The shortlist for one of Britain’s oldest book awards has been announced.
The James Tait Black Memorial Prize’s 2024 shortlist has four novels in one category and six biographical works in a separate bracket.
The winners of each category will receive a £10,000 (€11,658) award.
The memorial prize, hosted by the University of Edinburgh, was first awarded in 1919 and is the UK’s oldest literary award, alongside the Hawthornden Prize, which also launched in 1919.
This year’s works are centred around grief, identity, environmental loss, gender, race, and the art of capturing lives on paper.

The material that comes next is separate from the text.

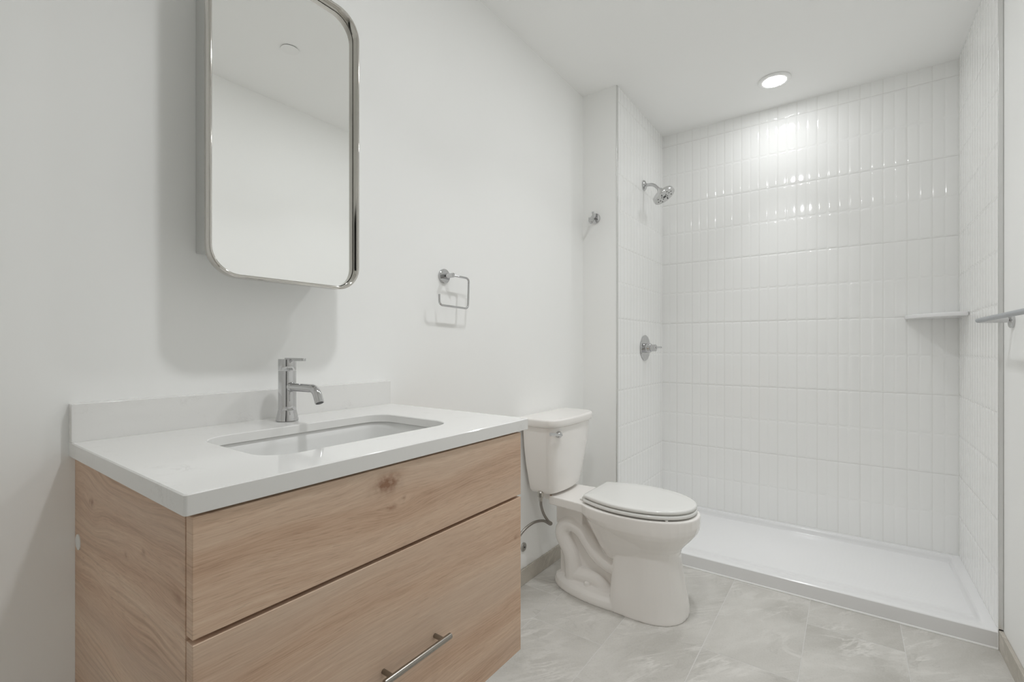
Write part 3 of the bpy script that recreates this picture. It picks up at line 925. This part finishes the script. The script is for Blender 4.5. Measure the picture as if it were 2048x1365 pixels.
        return [(x, TY + y, z) for x, y in pts]
    s2 = MB()
    s2.loft([oval(0.005, 0.4260), oval(0.001, 0.4275), oval(0.0, 0.432), oval(0.001, 0.4385), oval(0.005, 0.4408), oval(0.06, 0.4408), oval(0.066, 0.433), oval(0.06, 0.4260), oval(0.005, 0.4260)], False, False)
    s2.build('seat', M['seat'], t, angle=60)
    s3 = MB()
    s3.loft([oval(0.012, 0.4445), oval(0.004, 0.4452), oval(0.0022, 0.4480), oval(0.0025, 0.4545), oval(0.005, 0.4582), oval(0.012, 0.4596), oval(0.05, 0.4602), oval(0.11, 0.4605)])
    s3.build('seat_lid', M['seat'], t, angle=60)
    for (x, y) in ((0.655, -0.128), (0.655, 0.128), (0.36, -0.135), (0.36, 0.135)):
        MB().lathe([(0.006, 0.0), (0.006, 0.0075)], (x, TY + y, 0.4185), 'Z', 16).build('seat_bumper', M['seat'], t)
    for y in (-0.075, 0.075):
        h = MB()
        h.lathe([(0.0105, 0.0), (0.0115, 0.002), (0.0115, 0.048), (0.0105, 0.050)], (0.283, TY + y - 0.025, 0.4325), 'Y', 24)
        h.box(0.258, 0.300, TY + y - 0.018, TY + y + 0.018, 0.4185, 0.4265)
        h.build('hinge', M['seat'], t, bevel=0.0008, bseg=2)
    # --- flush lever, bolt caps, tank bolt
    f = MB()
    fx, fy, fz = 0.180, TY - 0.158 + 0.010, 0.7125
    nrm = Vector((1, -0.18, 0)).normalized()
    f.lathe([(0.0150, -0.012), (0.0150, 0.008), (0.0120, 0.013), (0.008, 0.016), (0.0, 0.0165)], (fx, fy, fz), nrm, 32)
    f.tube(smooth_path([Vector((fx, fy, fz)) + nrm * 0.016, Vector((fx + 0.020, fy - 0.022, fz + 0.004)), Vector((fx + 0.012, fy - 0.048, fz + 0.009)), Vector((fx + 0.002, fy - 0.072, fz + 0.012))], 5), [0.0070] * 5 + [0.0062] * 5 + [0.0072] * 5 + [0.0080], 16)
    f.build('flush_lever', M['chrome'], t, angle=50)['label'] = 'chrome flush lever'
    for s_ in (-1, 1):
        MB().lathe([(0.0150, 0.0), (0.0150, 0.010), (0.0125, 0.0175), (0.0065, 0.0215), (0.0, 0.0222)], (0.290, TY + s_ * 0.084, 0.0405), 'Z', 28).build('bolt_cap', M['porcelain'], t)
    MB().lathe([(0.0055, 0.0), (0.0055, 0.016)], (0.118, TY - 0.110, 0.404), 'Z', 12).build('tank_bolt', M['brass'], t)['label'] = 'rusty tank bolt'
    return t
toilet()

def supply():
    x, y, z = 0.085, 1.795, 0.430
    t = thing('supply_hose', 'braided steel water hose hanging under the toilet tank', 'hose', (x, y, z))
    n = MB()
    n.lathe([(0.0105, 0.012), (0.0125, 0.008), (0.0150, 0.006), (0.0150, -0.012), (0.0100, -0.016), (0.0085, -0.034)], (x, y + 0.026, 0.430), 'Z', 8)
    n.build('nut', M['nickel'], t, angle=30)
    h = MB()
    p = smooth_path([(x, y + 0.026, 0.400), (x + 0.002, y + 0.027, 0.372), (x + 0.010, y + 0.036, 0.335), (x + 0.018, y + 0.062, 0.297), (x + 0.024, y + 0.078, 0.284), (x + 0.022, y + 0.070, 0.281), (x + 0.010, y + 0.030, 0.306), (x + 0.0, y - 0.045, 0.315), (x - 0.01, y - 0.12, 0.290), (x - 0.025, y - 0.165, 0.22), (x - 0.035, y - 0.170, 0.17)], 8)
    h.tube(p, 0.0062, 14)
    h.build('hose', M['hose'], t)
    v = MB()
    v.lathe([(0.022, 0.0), (0.022, 0.004), (0.010, 0.006), (0.008, 0.045), (0.011, 0.047), (0.011, 0.070), (0.0, 0.071)], (0.0, y - 0.170, 0.155), 'X', 28)
    v.lathe([(0.007, 0.0), (0.009, 0.012), (0.009, 0.022)], (0.050, y - 0.170, 0.160), 'Z', 20)
    v.build('stop_valve', M['chrome'], t, angle=40)
supply()

def wall_cap():
    y, z = 1.803, 0.170
    t = thing('cover_plate', 'small round metal cover plate low on the wall behind the toilet', 'cover plate', (0, y, z))
    MB().lathe([(0.021, 0.0), (0.021, 0.003), (0.018, 0.006), (0.0, 0.0075)], (0.0, y, z), 'X', 36).build('disc', M['steel'], t)
    MB().lathe([(0.004, 0.0), (0.004, 0.0018), (0.0, 0.002)], (0.0072, y, z), 'X', 16).build('screw', M['rubber'], t)
wall_cap()

# ------------------------------------------------------------------ ceiling fittings
def downlight(x, y, label, power):
    t = thing('recessed_light', label, 'ceiling light', (x, y, CEIL), 'recessed ceiling lights')
    r = MB()
    prof = [(0.0560, 0.0002), (0.0760, 0.0002), (0.0795, 0.0020), (0.0785, 0.0060), (0.0740, 0.0085), (0.0600, 0.0090), (0.0555, 0.0080), (0.0540, 0.0028)]
    r.lathe([(a, -b) for a, b in prof], (x, y, CEIL), 'Z', 64, False, False)
    r.build('trim_ring', M['ceiling_white'], t, angle=50)
    l = MB()
    l.lathe([(0.0545, -0.0060), (0.0545, -0.0084), (0.0520, -0.0094), (0.0300, -0.0099), (0.0, -0.0101)], (x, y, CEIL), 'Z', 48)
    l.build('lens', M['lens'] if power > 0.6 else M['lens_dim'], t)
    ld = bpy.data.lights.new('downlight_beam', 'AREA')
    ld.shape = 'DISK'; ld.size = 0.10; ld.energy = BEAM * power; ld.spread = math.radians(BEAM_SPREAD if power > 0.6 else 64); ld.color = (0.985, 1.0, 1.012)
    lo = bpy.data.objects.new('downlight_beam', ld)
    COL.objects.link(lo); lo.parent = t; lo.location = (0, 0, -0.0115)
downlight(0.910, 2.856, 'lit round recessed ceiling light inside the shower', 0.35)
downlight(0.880, 1.740, 'lit round recessed ceiling light near the toilet, seen only in reflections', 1.0)
downlight(0.860, 0.720, 'lit round recessed ceiling light in front of the mirror, seen only in reflections', 1.05)

def sprinkler():
    x, y = 1.166, 1.199
    t = thing('sprinkler_cover', 'flat white round sprinkler cover on the ceiling, reflected in the mirror', 'sprinkler cover', (x, y, CEIL))
    MB().lathe([(0.0375, 0.0), (0.0375, -0.0030)], (x, y, CEIL), 'Z', 32).build('shadow_gap', M['rubber'], t)  # dark disc stands in for the shadow gap above the cover plate
    MB().lathe([(0.0395, -0.0030), (0.0405, -0.0034), (0.0402, -0.0044), (0.0, -0.0048)], (x, y, CEIL), 'Z', 48).build('plate', M['ceiling_white'], t)
sprinkler()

One contender in the fiction category is Amy Arnold’s Lori & Joe, detailing a day in the life of a woman reflecting on a decades-long conflicted relationship.
Also nominated for the fiction prize is Open Throat by Henry Hoke, which places the reader in the paws of a mountain lion pondering the impact of climate change from its home underneath the Hollywood sign in Los Angeles.

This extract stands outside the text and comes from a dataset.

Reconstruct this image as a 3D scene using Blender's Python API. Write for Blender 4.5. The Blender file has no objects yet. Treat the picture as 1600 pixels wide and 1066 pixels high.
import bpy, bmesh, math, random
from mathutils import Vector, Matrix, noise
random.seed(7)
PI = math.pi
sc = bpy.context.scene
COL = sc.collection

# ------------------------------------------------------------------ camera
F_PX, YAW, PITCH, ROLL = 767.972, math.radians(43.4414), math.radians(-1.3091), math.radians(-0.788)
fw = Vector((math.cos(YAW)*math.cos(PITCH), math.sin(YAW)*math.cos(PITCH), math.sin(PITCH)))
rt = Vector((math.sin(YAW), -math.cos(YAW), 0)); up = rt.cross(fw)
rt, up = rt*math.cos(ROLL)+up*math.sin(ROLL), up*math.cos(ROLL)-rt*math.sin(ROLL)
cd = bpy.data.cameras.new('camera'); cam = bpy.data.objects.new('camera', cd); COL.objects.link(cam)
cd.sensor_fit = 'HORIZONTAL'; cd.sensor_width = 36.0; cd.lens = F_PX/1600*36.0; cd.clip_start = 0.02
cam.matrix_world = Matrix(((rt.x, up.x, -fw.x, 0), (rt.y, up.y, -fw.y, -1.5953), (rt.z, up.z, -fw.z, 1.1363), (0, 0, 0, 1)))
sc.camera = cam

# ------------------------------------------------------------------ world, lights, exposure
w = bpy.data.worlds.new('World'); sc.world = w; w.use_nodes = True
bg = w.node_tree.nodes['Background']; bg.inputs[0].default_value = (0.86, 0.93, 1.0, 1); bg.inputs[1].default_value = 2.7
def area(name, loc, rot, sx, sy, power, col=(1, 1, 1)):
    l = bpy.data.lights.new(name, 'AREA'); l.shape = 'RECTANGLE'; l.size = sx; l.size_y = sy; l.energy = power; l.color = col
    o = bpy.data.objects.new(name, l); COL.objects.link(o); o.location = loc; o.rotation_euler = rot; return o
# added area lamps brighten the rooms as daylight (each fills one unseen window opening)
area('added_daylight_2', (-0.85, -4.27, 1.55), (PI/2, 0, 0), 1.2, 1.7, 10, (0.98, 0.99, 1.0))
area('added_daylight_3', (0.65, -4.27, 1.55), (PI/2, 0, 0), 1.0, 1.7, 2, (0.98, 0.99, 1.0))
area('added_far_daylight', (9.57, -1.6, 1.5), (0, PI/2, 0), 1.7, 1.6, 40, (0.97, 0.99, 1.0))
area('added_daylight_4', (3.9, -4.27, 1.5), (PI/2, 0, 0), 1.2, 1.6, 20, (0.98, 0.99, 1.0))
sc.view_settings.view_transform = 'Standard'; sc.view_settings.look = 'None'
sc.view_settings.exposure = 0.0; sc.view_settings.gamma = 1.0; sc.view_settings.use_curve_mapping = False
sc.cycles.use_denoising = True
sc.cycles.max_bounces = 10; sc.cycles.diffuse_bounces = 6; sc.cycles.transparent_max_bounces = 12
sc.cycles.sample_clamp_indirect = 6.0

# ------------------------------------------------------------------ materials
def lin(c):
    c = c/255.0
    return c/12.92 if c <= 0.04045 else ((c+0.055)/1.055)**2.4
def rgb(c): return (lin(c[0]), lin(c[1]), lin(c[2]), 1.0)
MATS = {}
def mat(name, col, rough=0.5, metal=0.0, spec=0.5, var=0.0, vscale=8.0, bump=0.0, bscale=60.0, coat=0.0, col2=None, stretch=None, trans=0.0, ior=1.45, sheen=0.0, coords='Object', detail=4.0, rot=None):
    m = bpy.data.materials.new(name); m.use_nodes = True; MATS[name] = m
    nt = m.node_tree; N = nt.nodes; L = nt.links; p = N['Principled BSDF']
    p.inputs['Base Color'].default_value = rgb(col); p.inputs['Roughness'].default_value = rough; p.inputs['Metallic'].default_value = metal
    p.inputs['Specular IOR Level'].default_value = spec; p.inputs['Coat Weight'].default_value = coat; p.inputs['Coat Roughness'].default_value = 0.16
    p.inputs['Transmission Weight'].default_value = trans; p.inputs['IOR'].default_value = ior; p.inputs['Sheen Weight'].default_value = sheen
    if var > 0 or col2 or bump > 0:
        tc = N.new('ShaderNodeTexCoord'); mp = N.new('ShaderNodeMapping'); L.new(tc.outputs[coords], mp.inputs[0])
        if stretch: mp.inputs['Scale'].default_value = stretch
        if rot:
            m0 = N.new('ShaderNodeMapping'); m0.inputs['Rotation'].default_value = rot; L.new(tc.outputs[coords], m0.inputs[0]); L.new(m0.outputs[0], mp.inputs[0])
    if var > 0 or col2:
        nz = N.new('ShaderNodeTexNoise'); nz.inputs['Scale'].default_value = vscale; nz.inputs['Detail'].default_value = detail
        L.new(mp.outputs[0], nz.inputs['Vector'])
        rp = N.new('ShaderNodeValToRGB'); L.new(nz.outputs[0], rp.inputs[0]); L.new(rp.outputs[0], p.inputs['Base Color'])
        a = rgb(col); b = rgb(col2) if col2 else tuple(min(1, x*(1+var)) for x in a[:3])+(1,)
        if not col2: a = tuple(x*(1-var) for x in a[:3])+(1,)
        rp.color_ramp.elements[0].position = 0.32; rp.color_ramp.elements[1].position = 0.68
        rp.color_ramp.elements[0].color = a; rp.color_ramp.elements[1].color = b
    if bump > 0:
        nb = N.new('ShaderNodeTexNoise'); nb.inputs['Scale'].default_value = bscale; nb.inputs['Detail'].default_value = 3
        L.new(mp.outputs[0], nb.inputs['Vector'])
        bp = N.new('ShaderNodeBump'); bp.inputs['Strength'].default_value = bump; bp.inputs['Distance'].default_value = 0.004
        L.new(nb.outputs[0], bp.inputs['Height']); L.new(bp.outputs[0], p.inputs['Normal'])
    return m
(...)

Though The Bodies Fall by Noel O’Regan explores an Irishman’s will to continue his mother’s selfless good works, while the final work shortlisted for the fiction category is Praiseworthy by Alexis Wright, based in a fictional Aboriginal Australian town facing a climate catastrophe.
The six books shortlisted in the biographical category are: This Is Not Miami by Fernanda Melchor, translated by Sophie Hughes; Traces Of Enayat by Iman Mersal, translated by Robin Moger; Fassbinder Thousands Of Mirrors by Ian Penman; Ordinary Notes by Christina Sharpe; Always Reaching: The Selected Writings Of Anne Truitt by Anne Truitt; and Lifescapes by Ann Wroe.
The shortlisted works will be scrutinised by a panel of judges comprising scholars and literary students, with the two winners announced in May.
Fiction judge Dr Benjamin Bateman, from the University of Edinburgh, said: “This year we have four strikingly different takes on how memory, both visceral and intellectual, colours the environments through which we move and shapes our understanding of intimates and enemies alike; which is to say, each novel probes, in prose ranging from spare to startling, the ambivalence of living in an increasingly interconnected world.”
Biography judge Dr Simon Cooke, also from the University of Edinburgh, said: “From notes to interviews to obituaries to cronicas, this is a kaleidoscopic gathering of astonishing, formally daring life-writings.
“Acutely reflective in their inquiries into the stakes of writing lives, these are works as animated by an urgent attentiveness to the textures of loss as by a moving sense of gesture towards the lives evoked in their pages.”